Et c’est précisément à travers cette libre et exténuante conquête que se fonde la logique de l’engagement « responsable » d’Evola ; Zecchi clarifie les choses : « Les convictions d’Evola peuvent faire penser à une chimère naïve, et toutefois celle-ci a toujours été le fait de ceux qui croient nécessaire que la politique doit trouver son fondement dans la culture, et que le combat politique doit se dérouler en se basant sur la reconnaissance de fronts idéaux, non sur la tactique et sur le pragmatisme induits par les positions politiques. Une culture, soutenait Evola, non pas celle au service de l’État et de la politique, est celle qui – se trouvant au cœur d’une idée unique, dans le symbole élémentaire et central d’une civilisation donnée – manifeste sa force et exerce une action parallèle, souvent invisible, que ce soit sur le plan politique, ou sur le plan de la pensée et des arts ».

Sur un tel plan, la « responsabilité » de l’intellectuel traditionnel, ou si l’on préfère celle d’un connaisseur sérieux de l’ésotérisme, se mesure uniquement dans sa capacité à combattre pour des valeurs spirituelles authentiques, bien au-delà des possibilités de réalisation concrète que la contingence historique peut permettre de temps à autre.

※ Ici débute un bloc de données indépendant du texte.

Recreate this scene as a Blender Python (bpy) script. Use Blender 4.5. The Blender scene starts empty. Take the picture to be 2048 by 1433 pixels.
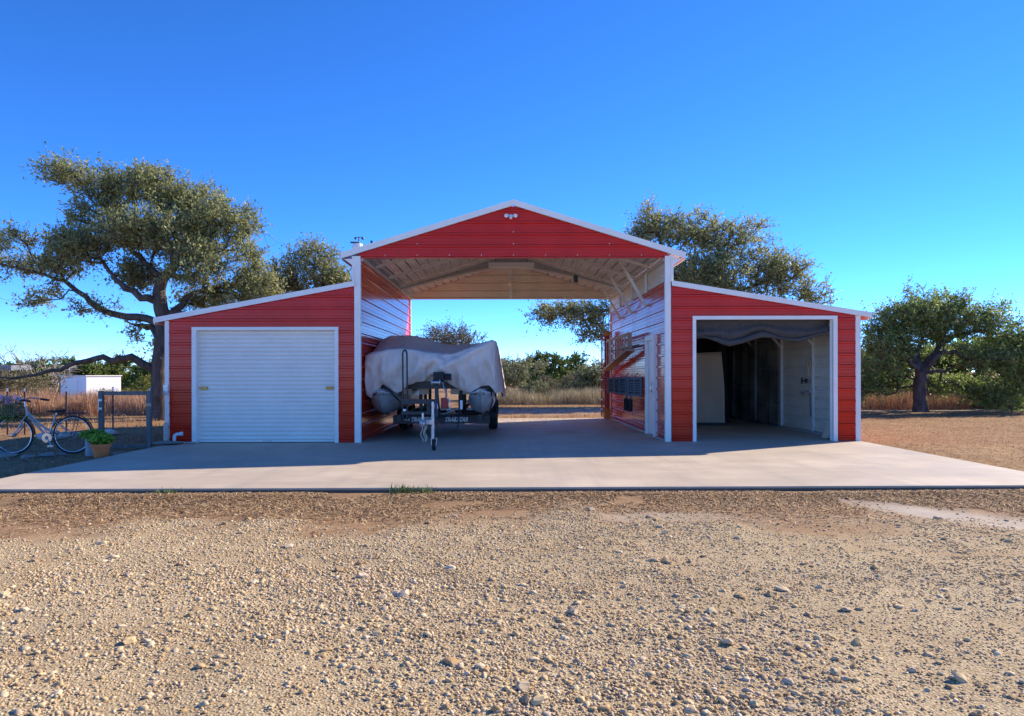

Du reste, le dharma d’un véritable kshatriya est précisément le combat et l’engagement désintéressé pour une cause juste, se situant absolument aux antipodes de tout calcul probabiliste quant aux possibilités de succès, ou de défaite, propres à un tel affrontement.

C’est seulement sur le terrain d’une telle attitude héroïque de l’âme, fait de donation totale et de mystique, que purent se rencontrer Evola et les mystiques fascistes, ce au cours d’une période de guerre réelle : mais ce qui, pour les mystiques fascistes, était lié à la foi en un homme et en un régime était, pour Evola, l’engagement d’une vie consacrée à la valorisation – personnellement désintéressée – des valeurs ésotériques et initiatiques de la Tradition.

Si l’on peut définir, sans commettre d’erreur, les mystiques fascistes comme des romantiques, cela n’est pas valable pour Evola, qui est soutenu par une conscience ésotérique, fruit d’une expérience intérieure et particulière du sacré qui, par ailleurs, s’était réalisée dans les décombres de l’art dadaïste et de la philosophie idéaliste, c’est-à-dire sur les ruines des parcours humains et culturels qui s’étaient le plus souvent développés à partir des contradictions de l’âme romantique.

Reste l’importance d’une rencontre historique qui témoigne cependant de la violence de ces années, ainsi que de la générosité et de l’honnêteté de ces nombreux intellectuels – injustement dénigrés et oubliés par la suite – qui affrontèrent, en Italie, l’incendie déclenché par cet affrontement époqual que fut la Seconde Guerre mondiale.